In the second part of our tree planting blog series, we’re tapping into the knowledge and wisdom of horticulturist and owner of Great Plains Nursery, Heather Byers. Great Plains Nursery, located in Weston, NE, focuses on growing high quality plants that are native or especially suited to our climate. They start their trees from locally-collected seeds and grow them with love!  Here are three things Heather advises you to look for when shopping for a tree.

When choosing a new tree to add to your landscape there are lots of things to look for. Here are a few tips when purchasing a quality tree.

1.  First of all… start at a LOCAL nursery or garden center.

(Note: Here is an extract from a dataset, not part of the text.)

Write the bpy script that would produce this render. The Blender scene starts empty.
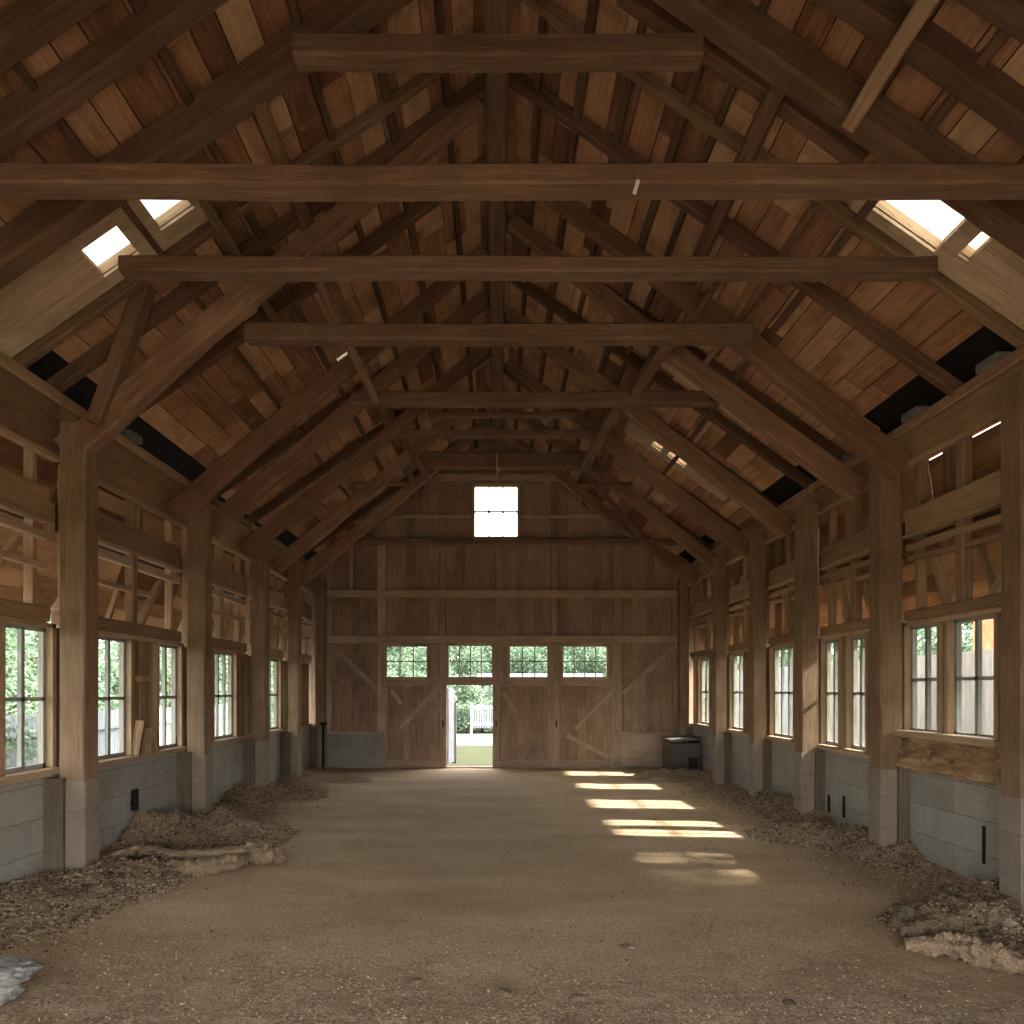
import bpy, math, random
import numpy as np
from mathutils import Vector, Matrix, noise
R = random.Random(7)
C = bpy.context.scene.collection
CX, HY, F, EYE = 497.0, 690.0, 700.0, 1.8

def U(px, py, d):                       # photograph pixel at distance d -> point of the place
    return Vector(((px-CX)*d/F, d, EYE+(HY-py)*d/F))
SL = 0.70
def roof_z(x): return 7.8-SL*abs(x)

# ------------------------------------------------------------------ materials
def new_mat(name):
    m = bpy.data.materials.new(name); m.use_nodes = True
    nt = m.node_tree; nt.nodes.clear()
    o = nt.nodes.new('ShaderNodeOutputMaterial'); b = nt.nodes.new('ShaderNodeBsdfPrincipled')
    nt.links.new(b.outputs[0], o.inputs[0])
    return m, nt, b, o
def nd(nt, t, **k):
    n = nt.nodes.new(t)
    for a, v in k.items():
        if a.startswith('i_'):
            n.inputs[a[2:].replace('_', ' ')].default_value = v
        else: setattr(n, a, v)
    return n
def ramp(nt, stops):
    r = nt.nodes.new('ShaderNodeValToRGB'); e = r.color_ramp.elements
    while len(e) < len(stops): e.new(0.5)
    for el, (p, c) in zip(e, stops):
        el.position = p; el.color = (*c, 1)
    return r
def mixc(nt, mode, fac, a, b):
    m = nt.nodes.new('ShaderNodeMix'); m.data_type = 'RGBA'; m.blend_type = mode
    for idx, v in ((0, fac), (6, a), (7, b)):
        if hasattr(v, 'is_linked') or hasattr(v, 'links'): nt.links.new(v, m.inputs[idx])
        else: m.inputs[idx].default_value = v if idx == 0 else (*v, 1)
    return m.outputs[2]
def math_(nt, op, a, b=None):
    m = nt.nodes.new('ShaderNodeMath'); m.operation = op
    for i, v in ((0, a), (1, b)):
        if v is None: continue
        if hasattr(v, 'links'): nt.links.new(v, m.inputs[i])
        else: m.inputs[i].default_value = v
    return m.outputs[0]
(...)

  • If you can buy toilet paper and screws there, it’s not the best place to find quality trees.
  • Check the tag or ask where the tree was grown. Locally grown trees are best adapted to our erratic Nebraska weather. Go even one step further and ask the seed source – again local is always best.​

2.  A tree is only as good as its root system so that’s where we’ll start:

  • The root ball should be free of circling roots and contain lots of small, fibrous roots – a tree grown in the Rootmaker® containers and RootTrapper® bags are our highly preferred choice.
  • Check for stem girdling roots around the trunk – these are bad.
  • The root collar or flare should be right at the soil level. If it looks like a telephone pole then it’s planted too deep and this can cause problems down the road.
  • Don’t hesitate to dig around in the tree a bit before buying it – this is going to be your tree, so get to know it before you make the purchase.

3.  Evaluate the Crown

  • Shade trees should have one relatively straight central leader. 
  • Main branches should be well distributed along the central leader, not clustered together.
  • Temporary branches particularly on trees 1 inch caliper or less should be present along the lower trunk below the lowest main branch – in other words, it shouldn’t be “limbed up” just yet.
  • The trunk should be free of wounds, sunburned areas, cracks, signs of boring insects, cankers or lesions. Properly made pruning cuts are acceptable.
  • The trunk caliper (thickness) and taper should be sufficient so that the tree remains vertical without a stake. 
By following these basic guidelines you’ll be enjoying your new trees for years to come.